India is Bigger Than UAE in Aviation: Etihad CEO
Etihad brings 1.9 million tourists to India, which is central to our growth. But traffic rights are capping expansion, says Etihad Group CEO Antonoaldo Neves at Wings 2026 in Hyderabad

Hyderabad: Speaking at Wings India 2026 in Hyderabad, Antonoaldo Neves, Group CEO of Etihad Aviation Group, struck an upbeat but candid note on the airline’s performance, growth ambitions, and the realities shaping its India strategy.
“So we are closing the year on a good note,” Neves said. “In 2025, we grew 20% overall. We are making money, margins are healthy, and we are going to be one of the most profitable airlines in the world, probably in the top 10%.”

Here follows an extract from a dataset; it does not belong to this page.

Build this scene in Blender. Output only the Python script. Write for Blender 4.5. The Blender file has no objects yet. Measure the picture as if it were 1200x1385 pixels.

Etihad’s scale-up has been rapid. “We came from about 10 million passengers three years ago. Today, if you annualise what we are doing, we are already at 25 million passengers per year,” he said, adding that the airline is currently carrying “about 2.1 to 2.2 million passengers per month.” The fleet now stands at 125 aircraft, with more than 30 destinations announced this year alone.
India, Neves emphasised, remains a strong and strategically important market, but one constrained by bilateral limits. “In 2025, we did not grow in India because the traffic rights are all taken. It’s not a concern. It’s just a fact,” he clarified.
Etihad currently carries around 3.7 million passengers a year on India routes, both ways. “Out of that, we bring 1.9 million people into India,” Neves said. “There’s a misconception that we are here to take passengers away. In reality, we bring people to India—tourists, families, visitors. Jaipur is a big destination for us.”
While flows are close to balanced, Neves noted nuances beneath the headline numbers. “Point of sale is 60–40, with 60% overseas. That tells you people are coming into India. Europeans are travelling, spending money.”
Despite the demand, Etihad has no immediate plans to add capacity to India. “If I don’t have traffic rights in India, I fly to Thailand, I fly to Hong Kong.”
Neves pointed out that Indian carriers still have unused entitlements. “There are still about 10,000 seats per week available on the Indian side. Indian carriers can add four to five daily flights to Abu Dhabi today, and we welcome that,” he said. “The more people fly back and forth, the market grows and everyone benefits.”
He expects movement once those entitlements are fully utilised. “I think it’s going to unlock discussions. I believe this can happen in the next six months.”
Asked whether the situation amounts to protectionism, Neves was measured. “The consequence is protectionism, but I don’t think that is the strategic intent,” he said. “If the intent is to give Indian carriers time to grow, I would think differently, but I don’t do public policy.”
India’s aviation growth, he said, is undeniable. “India is doing more than 200 million passengers a year, double than what it did ten years ago. Very few places in the world grow like that. India today is bigger than the UAE in aviation.”
Looking ahead, Neves said India accounts for “about 15% to 20% of our future growth,” but Etihad has flexibility. “If India doesn’t give us traffic rights, we shift to other markets like Vietnam, Thailand, Europe, the US. The world can absorb our growth.”
However, he sounded optimistic when he signed off, saying, “India is important for us. If traffic rights open up and aircraft are available, we are ready.”